My life in words, pictures, and funny stories. "So teach us to number our days..." Psalm 90:12
Wednesday, September 25, 2013
Dear Teenage Girls
Dear Teenage Girls,
It wasn't that long ago that I, too, used to be one of you, navigating the drama-filled hallways of high school, convinced that these truly were the 'best years of our lives'. I'm not sure who came up with that saying, but it couldn't be further from the truth.
I was by no means 'cool' in high school. We were too poor to afford expensive, brand-name clothes. And I couldn't have told you where to buy MAC makeup. I still don't know. And I would never have admitted this then, but that free lunch I got at school was the only real meal I had some days. I remember sitting outside a classroom one sunny afternoon wondering what the point in growing up was if these really were supposed to be the best years of my life. Because they were turning out to be the worst!
Somehow, I survived and managed to end my high school career with a 4.0 GPA. That's saying a lot. I almost failed Algebra 2 Sophomore year. Turns out I wasn't really that interested in learning. But a few years later, I ended up with an 'A' in my college Calculus class. Oh, and a math degree. The change? I grew up. I realized I didn't want high school to be the sum of my 'glory days'. I wanted my best days to be in front of me. So, I traveled. I wrote a book for fun. I solidified my morals. I fell in love with someone who wasn't interested in compromising those morals. I pursued faith. I figured out I wanted to invest in people and focus on bettering myself. I decided I wanted to be the complete opposite of this culture we're living in.
Listen, in the six years since I've graduated high school, I know it's only gotten harder. Pure pressure has probably worsened and expectations from others has grown. You have, after all, what used to be Hannah Montana as a role model. She's not cool. And she's not someone you want to look up to. Sure, she's what this society would loosely call an 'artist'. But I can't imagine why taking off her clothes and twerking (seriously, I have no idea what that even means) would ever be considered 'art'. Go to New York City. Visit the Metropolitan Museum of Art. Now, that's some real art! Demeaning yourself for millions--maybe it's billions, I can't say for sure--of views on YouTube is not respectable. And people won't take you seriously. Yes, you'll gain notoriety. You'll probably even become rich at your own expense. But why lose your soul in the process?
So, I guess what I'm saying is, high school only lasts for four years. And though it can be unbearably hard, don't focus on those years. Instead, focus on making something of yourself. Contribute to society in a positive way. Don't waste your time worrying about what everyone else is doing. Be who you are. Be real. Be a good role model for others. Figure out who you are without compromising your self-worth. It might not sit well with some people, but I can guarantee you that being authentic is never overrated.

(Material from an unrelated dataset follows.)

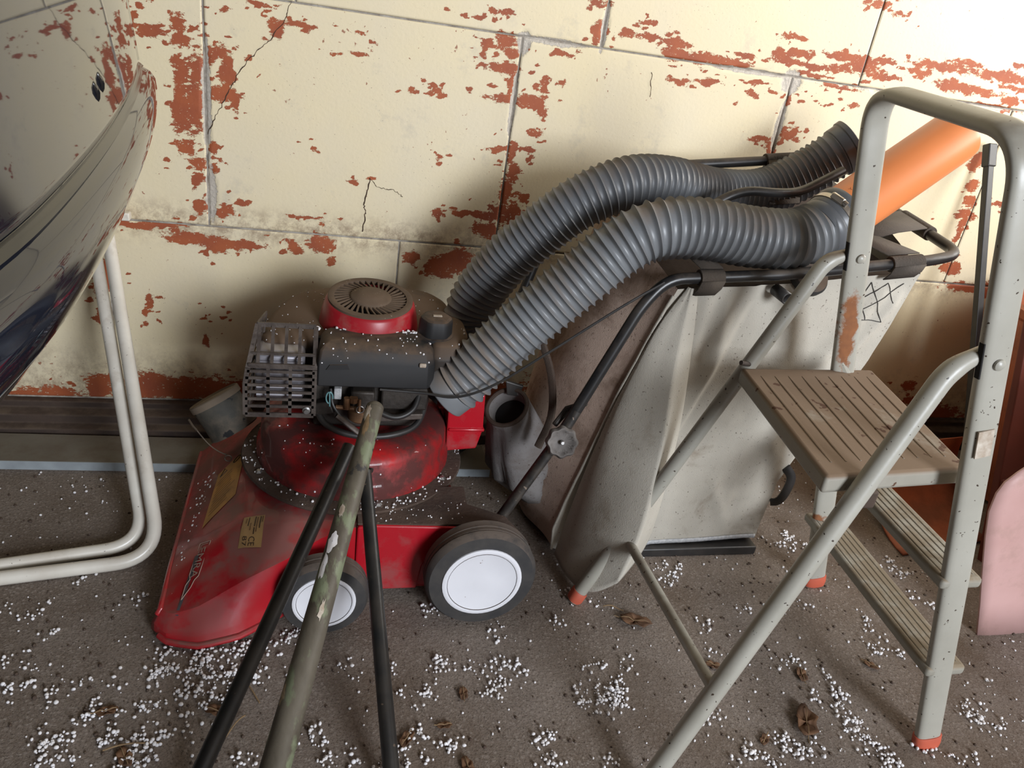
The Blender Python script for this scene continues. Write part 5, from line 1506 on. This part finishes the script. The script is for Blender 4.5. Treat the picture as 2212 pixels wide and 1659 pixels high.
# ------------------------------------------------------------------ floor litter
BEADS = [float(v) for v in """-0.162 -0.798 0.061 0.033 160 -0.231 -0.823 0.044 0.026 70 -0.107 -0.822 0.034 0.043 130 -0.131 -0.870 0.029 0.040 80 -0.172 -0.885 0.028 0.029 50 -0.284 -0.902 0.075 0.028 90 -0.220 -0.959 0.053 0.022 80 -0.370 -0.961 0.025 0.017 70 -0.339 -0.987 0.019 0.012 30 -0.427 -0.854 0.040 0.040 30 -0.455 -0.805 0.020 0.042 20 -0.072 -0.777 0.040 0.016 60 -0.025 -0.762 0.024 0.014 50 -0.243 -0.832 0.043 0.031 30 -0.305 -0.951 0.039 0.026 30 -0.232 -0.998 0.039 0.016 60 -0.340 -0.862 0.048 0.050 30 -0.422 -0.758 0.065 0.069 25 -0.419 -0.634 0.117 0.053 30 -0.473 -0.678 0.059 0.050 15 -0.462 -0.295 0.074 0.056 10 0.249 -0.608 0.013 0.012 14 0.222 -0.705 0.013 0.013 18 0.329 -0.834 0.061 0.034 45 0.239 -0.833 0.025 0.024 30 0.323 -0.908 0.029 0.023 40 0.204 -0.918 0.032 0.040 30 0.342 -0.765 0.036 0.019 16 0.521 -0.936 0.039 0.038 170 0.548 -0.885 0.036 0.023 40 0.164 -0.966 0.030 0.037 20 0.218 -1.024 0.022 0.017 30 0.376 -1.018 0.023 0.023 40 0.371 -1.052 0.030 0.017 30 0.283 -0.853 0.021 0.016 20 0.361 -0.891 0.051 0.032 20 0.060 -1.020 0.042 0.016 40 0.032 -0.949 0.051 0.046 30 0.047 -0.845 0.055 0.053 25 0.172 -0.886 0.040 0.063 25 0.544 -0.686 0.025 0.017 18 0.494 -0.737 0.029 0.034 14 0.557 -0.708 0.030 0.014 12 0.130 -1.027 0.029 0.017 30 0.173 -1.032 0.036 0.017 40 -0.056 -1.008 0.041 0.016 40 0.486 -1.064 0.031 0.018 20 0.784 -0.625 0.050 0.033 60 1.137 -0.513 0.045 0.047 80 0.785 -0.781 0.020 0.021 16 0.770 -0.856 0.017 0.016 12 0.702 -0.997 0.025 0.027 60 0.750 -1.078 0.059 0.025 110 0.837 -1.082 0.052 0.026 50 0.957 -1.051 0.032 0.046 110 1.143 -0.870 0.043 0.023 40 1.361 -0.635 0.032 0.037 50 1.241 -1.057 0.035 0.037 90 1.451 -0.630 0.039 0.043 14 1.167 -0.806 0.025 0.029 25 0.939 -0.950 0.058 0.052 30 1.058 -1.104 0.018 0.014 25 1.565 -0.416 0.074 0.054 40 1.444 -0.688 0.038 0.041 20 1.346 -0.745 0.030 0.026 20 1.030 -0.770 0.066 0.065 20 1.134 -1.131 0.055 0.023 20 1.323 -1.005 0.042 0.059 15 0.983 -0.975 0.039 0.051 25 0.901 -0.720 0.065 0.065 14 0.964 -1.113 0.053 0.021 40 0.908 -0.866 0.071 0.041 25""".split()]
BD = np.array(BEADS).reshape(-1, 5)
cs, rs = [], []
for x, y, rx, ry, n in BD:
    n = int(n * 0.85)
    subs = [(x + RNG.normal(0, rx * 0.55), y + RNG.normal(0, ry * 0.55)) for _ in range(max(2, n // 7))]
    for _ in range(n):
        sx, sy = subs[RNG.integers(len(subs))]
        r = RNG.uniform(0.0011, 0.0035)
        cs.append(V(sx + RNG.normal(0, 0.009), sy + RNG.normal(0, 0.009), r * 0.7 + abs(RNG.normal(0, 0.0016))))
        rs.append(r)
for _ in range(1100):                        # thin scatter everywhere
    x, y = RNG.uniform(-0.75, 1.5), RNG.uniform(-1.35, -0.10)
    r = RNG.uniform(0.0008, 0.0028)
    cs.append(V(x, y, r * 0.6))
    rs.append(r)
tag(beads_obj('polystyrene_beads', cs, rs, M['bead'], base=(0.3, -0.9, 0)), 'white polystyrene beads and crumbs strewn all over the floor', 'beads', kind='stuff')
cs, rs = [], []
for _ in range(1500):
    x, y = RNG.uniform(-0.75, 1.6), RNG.uniform(-1.35, -0.08)
    r = RNG.uniform(0.0012, 0.0036)
    cs.append(V(x, y, r * 0.15))
    rs.append(r)
tag(beads_obj('floor_grit', cs, rs, M['ledge'], base=(0.3, -0.9, 0)), 'dark soil crumbs and grit strewn over the floor', 'grit', kind='stuff')


def leaf(x, y, size, ang, seed, label, group=None):
    r = random.Random(seed)
    n = 22
    ring = []
    for k in range(n):
        t = 2 * math.pi * k / n
        rr = size * (0.62 + 0.30 * math.cos(t) ** 2) * (1 + 0.10 * math.sin(5 * t + r.uniform(0, 1)) + r.uniform(-0.07, 0.07))
        ring.append((rr * math.cos(t), rr * 0.75 * math.sin(t)))
    rows = []
    for s_ in (0.02, 0.35, 0.7, 1.0):
        rows.append([V(px * s_, py * s_, 0.004 + size * (0.16 * abs(py * s_) / size + 0.10 * s_ * s_ + 0.07 * math.sin(7 * px / size + 3 * py / size + seed))) for px, py in ring])
    lo_ = min(p[2] for q in rows for p in q)
    c, s2 = math.cos(ang), math.sin(ang)
    rows = [[V(x + p[0] * c - p[1] * s2, y + p[0] * s2 + p[1] * c, p[2] - lo_ + 0.001) for p in q] for q in rows]
    o = MB().rings(rows, True, False).build('dry_leaf', M['leaf'], base=(x, y, 0), solid=0.0008)
    tag(o, label, 'leaf', group)
    st_ = [V(x + c * size * t, y + s2 * size * t, 0.004 + 0.012 * abs(math.sin(3 * t)) * size / 0.05) for t in np.linspace(-1.25, 0.8, 8)]
    MB().sweep(st_, 0.0008, 6).build('stalk', M['straw'], o)


leaf(0.868, -1.032, 0.040, 1.1, 1, 'largest crumpled brown leaf on the floor in front of the step ladder')
leaf(0.638, -0.766, 0.034, -0.35, 2, 'curled brown leaf beside the far rear ladder foot')
SCRAPS = [(0.224, -0.976, 'brown leaf scrap on the floor right of the right tripod leg'),
          (0.924, -0.926, 'brown leaf scrap on the floor left of the lower ladder step'),
          (0.754, -0.889, 'brown leaf scrap beside the near end of the ladder cross bar'),
          (0.771, -1.057, 'brown leaf scrap at the bottom edge left of the largest leaf'),
          (-0.253, -0.988, 'brown leaf scrap in the bottom left corner of the floor'),
          (-0.297, -0.901, 'brown leaf scrap just above the long straw stalk at lower left'),
          (0.265, -0.914, 'brown leaf scrap in front of the large white-capped mower wheel'),
          (-0.133, -0.916, 'brown leaf scrap left of the left black tripod leg'),
          (0.160, -0.996, 'brown leaf scrap touching the right black tripod leg'),
          (1.088, -0.915, 'brown leaf scrap just behind the near ladder rail'),
          (-0.10, -0.845, 'brown leaf scrap just below the pointed mower nose'),
          (0.25, -1.056, 'brown leaf scrap at the bottom edge right of the tripod')]
for i, (x, y, lb) in enumerate(SCRAPS):
    leaf(x, y, 0.014 + 0.008 * ((i * 37) % 10) / 10, i * 1.3, 10 + i, lb, 'leaf scraps on the floor')


def straw(p, q, label, grp=None):
    P = [V(*p, 0.004) + (V(*q, 0.004) - V(*p, 0.004)) * t + V(0, 0.004 * math.sin(3 * t), 0.003 * math.sin(5 * t) + 0.002) for t in np.linspace(0, 1, 8)]
    tag(MB().sweep(P, 0.0013, 6).build('straw_stalk', M['straw'], base=(*p, 0)), label, 'straw', grp)


straw((-0.285, -0.975), (-0.205, -0.968), 'long straw stalk on the floor at the bottom left')
straw((0.585, -0.722), (0.625, -0.735), 'pale straw stalk beside the red rubber ladder foot')
for i, (x, y) in enumerate([(-0.10, -0.86), (-0.125, -0.89), (0.02, -0.83), (-0.09, -0.93)]):
    straw((x, y), (x + 0.03 * math.cos(i), y - 0.045), 'short straw bit among the beads beside the left black tripod leg', 'straw bits by the tripod')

I have a teenage sister-in-law and I worry about her a lot. I don't want her to get hurt. I don't want her to ever be pressured into conforming to this world. What I want for her--what I want most for you--is to live a good life free of pain and compromise. It breaks my heart when I find out you've given pieces of yourself away to a slew of boys before you're even 16. It breaks my heart when you're so focused on being loved by someone else that you forget to love yourself first. It breaks my heart when you've been turned cold by this world before you've ever really experienced all the good it has to offer. I know some circumstances are beyond your control, but I truly believe that it's in spite of our circumstances that we grow into the people we become. Our pasts don't have to define us. In fact, they can be the very thing that propels us forward.
Teenage girls, you're living in a day and age that's tainted with self-love and a lack of respect for others--for yourself. But you don't have to give in to all of that. You can choose to be different. You can choose to love yourself--even when others don't. You can choose to love others. I know it's hard. I know it's a challenge. But take it from someone who chose the path less traveled: it has made all the difference in the world.